(Challenge)
Write out each line exactly as it stands, please.

(Dataset section)
## start

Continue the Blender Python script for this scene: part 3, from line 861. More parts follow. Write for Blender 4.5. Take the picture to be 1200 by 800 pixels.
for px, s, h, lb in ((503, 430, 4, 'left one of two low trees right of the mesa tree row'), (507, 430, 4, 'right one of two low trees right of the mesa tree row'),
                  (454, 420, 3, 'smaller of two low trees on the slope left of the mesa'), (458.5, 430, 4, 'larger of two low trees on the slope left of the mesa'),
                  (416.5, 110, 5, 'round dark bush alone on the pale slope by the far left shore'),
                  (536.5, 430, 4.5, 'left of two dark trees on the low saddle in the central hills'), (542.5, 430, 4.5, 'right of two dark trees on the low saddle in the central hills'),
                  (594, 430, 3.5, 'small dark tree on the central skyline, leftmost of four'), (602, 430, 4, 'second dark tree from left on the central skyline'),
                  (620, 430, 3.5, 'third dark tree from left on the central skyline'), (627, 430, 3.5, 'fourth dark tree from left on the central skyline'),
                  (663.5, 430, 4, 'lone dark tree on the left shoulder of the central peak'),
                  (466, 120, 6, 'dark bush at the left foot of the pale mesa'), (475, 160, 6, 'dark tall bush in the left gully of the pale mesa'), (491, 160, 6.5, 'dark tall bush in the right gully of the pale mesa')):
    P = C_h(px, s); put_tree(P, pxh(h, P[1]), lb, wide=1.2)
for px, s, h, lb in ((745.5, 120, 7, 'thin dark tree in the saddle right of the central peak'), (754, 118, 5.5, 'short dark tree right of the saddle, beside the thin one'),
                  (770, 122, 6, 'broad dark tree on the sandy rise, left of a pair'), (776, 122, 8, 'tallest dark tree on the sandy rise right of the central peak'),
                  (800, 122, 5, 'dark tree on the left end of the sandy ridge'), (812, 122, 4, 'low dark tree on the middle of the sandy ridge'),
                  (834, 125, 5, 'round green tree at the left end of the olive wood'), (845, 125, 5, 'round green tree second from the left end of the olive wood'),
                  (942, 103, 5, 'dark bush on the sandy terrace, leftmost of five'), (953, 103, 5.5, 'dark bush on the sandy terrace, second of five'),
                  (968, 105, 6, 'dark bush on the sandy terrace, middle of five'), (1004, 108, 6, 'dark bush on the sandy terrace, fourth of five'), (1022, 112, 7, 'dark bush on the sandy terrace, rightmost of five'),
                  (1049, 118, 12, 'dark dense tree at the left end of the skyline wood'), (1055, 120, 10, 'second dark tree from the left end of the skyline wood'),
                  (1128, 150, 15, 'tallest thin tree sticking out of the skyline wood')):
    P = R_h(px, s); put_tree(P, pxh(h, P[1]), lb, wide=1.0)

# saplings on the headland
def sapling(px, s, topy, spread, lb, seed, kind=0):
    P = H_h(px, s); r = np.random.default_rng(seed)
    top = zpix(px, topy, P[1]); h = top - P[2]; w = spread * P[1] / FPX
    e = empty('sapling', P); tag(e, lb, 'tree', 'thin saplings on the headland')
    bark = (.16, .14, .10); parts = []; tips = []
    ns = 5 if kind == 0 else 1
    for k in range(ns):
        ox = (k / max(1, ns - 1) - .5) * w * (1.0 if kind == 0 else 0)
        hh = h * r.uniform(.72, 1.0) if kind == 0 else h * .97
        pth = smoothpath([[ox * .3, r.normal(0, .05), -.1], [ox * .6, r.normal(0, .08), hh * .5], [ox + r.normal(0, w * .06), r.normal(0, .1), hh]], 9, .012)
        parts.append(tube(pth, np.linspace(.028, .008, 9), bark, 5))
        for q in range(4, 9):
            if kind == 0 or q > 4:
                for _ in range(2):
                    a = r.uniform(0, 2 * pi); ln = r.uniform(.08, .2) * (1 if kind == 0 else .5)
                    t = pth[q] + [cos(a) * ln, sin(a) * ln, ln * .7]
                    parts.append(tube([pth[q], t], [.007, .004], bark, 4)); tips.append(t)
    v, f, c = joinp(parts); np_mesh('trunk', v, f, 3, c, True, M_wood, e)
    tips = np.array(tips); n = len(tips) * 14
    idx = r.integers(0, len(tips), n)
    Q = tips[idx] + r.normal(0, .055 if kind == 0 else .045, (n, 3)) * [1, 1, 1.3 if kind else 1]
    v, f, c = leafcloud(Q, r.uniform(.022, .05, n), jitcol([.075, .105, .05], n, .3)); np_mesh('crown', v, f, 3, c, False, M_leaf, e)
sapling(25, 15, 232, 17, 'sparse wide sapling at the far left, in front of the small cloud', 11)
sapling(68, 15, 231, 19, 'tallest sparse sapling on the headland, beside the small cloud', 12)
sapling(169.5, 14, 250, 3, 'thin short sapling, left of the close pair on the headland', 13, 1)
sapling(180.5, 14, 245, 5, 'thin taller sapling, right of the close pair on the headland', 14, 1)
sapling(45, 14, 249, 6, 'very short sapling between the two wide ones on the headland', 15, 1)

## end

(Finished answer)
Continue the Blender Python script for this scene: part 3, from line 861. More parts follow. Write for Blender 4.5. Take the picture to be 1200 by 800 pixels.
for px, s, h, lb in ((503, 430, 4, 'left one of two low trees right of the mesa tree row'), (507, 430, 4, 'right one of two low trees right of the mesa tree row'),
                  (454, 420, 3, 'smaller of two low trees on the slope left of the mesa'), (458.5, 430, 4, 'larger of two low trees on the slope left of the mesa'),
                  (416.5, 110, 5, 'round dark bush alone on the pale slope by the far left shore'),
                  (536.5, 430, 4.5, 'left of two dark trees on the low saddle in the central hills'), (542.5, 430, 4.5, 'right of two dark trees on the low saddle in the central hills'),
                  (594, 430, 3.5, 'small dark tree on the central skyline, leftmost of four'), (602, 430, 4, 'second dark tree from left on the central skyline'),
                  (620, 430, 3.5, 'third dark tree from left on the central skyline'), (627, 430, 3.5, 'fourth dark tree from left on the central skyline'),
                  (663.5, 430, 4, 'lone dark tree on the left shoulder of the central peak'),
                  (466, 120, 6, 'dark bush at the left foot of the pale mesa'), (475, 160, 6, 'dark tall bush in the left gully of the pale mesa'), (491, 160, 6.5, 'dark tall bush in the right gully of the pale mesa')):
    P = C_h(px, s); put_tree(P, pxh(h, P[1]), lb, wide=1.2)
for px, s, h, lb in ((745.5, 120, 7, 'thin dark tree in the saddle right of the central peak'), (754, 118, 5.5, 'short dark tree right of the saddle, beside the thin one'),
                  (770, 122, 6, 'broad dark tree on the sandy rise, left of a pair'), (776, 122, 8, 'tallest dark tree on the sandy rise right of the central peak'),
                  (800, 122, 5, 'dark tree on the left end of the sandy ridge'), (812, 122, 4, 'low dark tree on the middle of the sandy ridge'),
                  (834, 125, 5, 'round green tree at the left end of the olive wood'), (845, 125, 5, 'round green tree second from the left end of the olive wood'),
                  (942, 103, 5, 'dark bush on the sandy terrace, leftmost of five'), (953, 103, 5.5, 'dark bush on the sandy terrace, second of five'),
                  (968, 105, 6, 'dark bush on the sandy terrace, middle of five'), (1004, 108, 6, 'dark bush on the sandy terrace, fourth of five'), (1022, 112, 7, 'dark bush on the sandy terrace, rightmost of five'),
                  (1049, 118, 12, 'dark dense tree at the left end of the skyline wood'), (1055, 120, 10, 'second dark tree from the left end of the skyline wood'),
                  (1128, 150, 15, 'tallest thin tree sticking out of the skyline wood')):
    P = R_h(px, s); put_tree(P, pxh(h, P[1]), lb, wide=1.0)

# saplings on the headland
def sapling(px, s, topy, spread, lb, seed, kind=0):
    P = H_h(px, s); r = np.random.default_rng(seed)
    top = zpix(px, topy, P[1]); h = top - P[2]; w = spread * P[1] / FPX
    e = empty('sapling', P); tag(e, lb, 'tree', 'thin saplings on the headland')
    bark = (.16, .14, .10); parts = []; tips = []
    ns = 5 if kind == 0 else 1
    for k in range(ns):
        ox = (k / max(1, ns - 1) - .5) * w * (1.0 if kind == 0 else 0)
        hh = h * r.uniform(.72, 1.0) if kind == 0 else h * .97
        pth = smoothpath([[ox * .3, r.normal(0, .05), -.1], [ox * .6, r.normal(0, .08), hh * .5], [ox + r.normal(0, w * .06), r.normal(0, .1), hh]], 9, .012)
        parts.append(tube(pth, np.linspace(.028, .008, 9), bark, 5))
        for q in range(4, 9):
            if kind == 0 or q > 4:
                for _ in range(2):
                    a = r.uniform(0, 2 * pi); ln = r.uniform(.08, .2) * (1 if kind == 0 else .5)
                    t = pth[q] + [cos(a) * ln, sin(a) * ln, ln * .7]
                    parts.append(tube([pth[q], t], [.007, .004], bark, 4)); tips.append(t)
    v, f, c = joinp(parts); np_mesh('trunk', v, f, 3, c, True, M_wood, e)
    tips = np.array(tips); n = len(tips) * 14
    idx = r.integers(0, len(tips), n)
    Q = tips[idx] + r.normal(0, .055 if kind == 0 else .045, (n, 3)) * [1, 1, 1.3 if kind else 1]
    v, f, c = leafcloud(Q, r.uniform(.022, .05, n), jitcol([.075, .105, .05], n, .3)); np_mesh('crown', v, f, 3, c, False, M_leaf, e)
sapling(25, 15, 232, 17, 'sparse wide sapling at the far left, in front of the small cloud', 11)
sapling(68, 15, 231, 19, 'tallest sparse sapling on the headland, beside the small cloud', 12)
sapling(169.5, 14, 250, 3, 'thin short sapling, left of the close pair on the headland', 13, 1)
sapling(180.5, 14, 245, 5, 'thin taller sapling, right of the close pair on the headland', 14, 1)
sapling(45, 14, 249, 6, 'very short sapling between the two wide ones on the headland', 15, 1)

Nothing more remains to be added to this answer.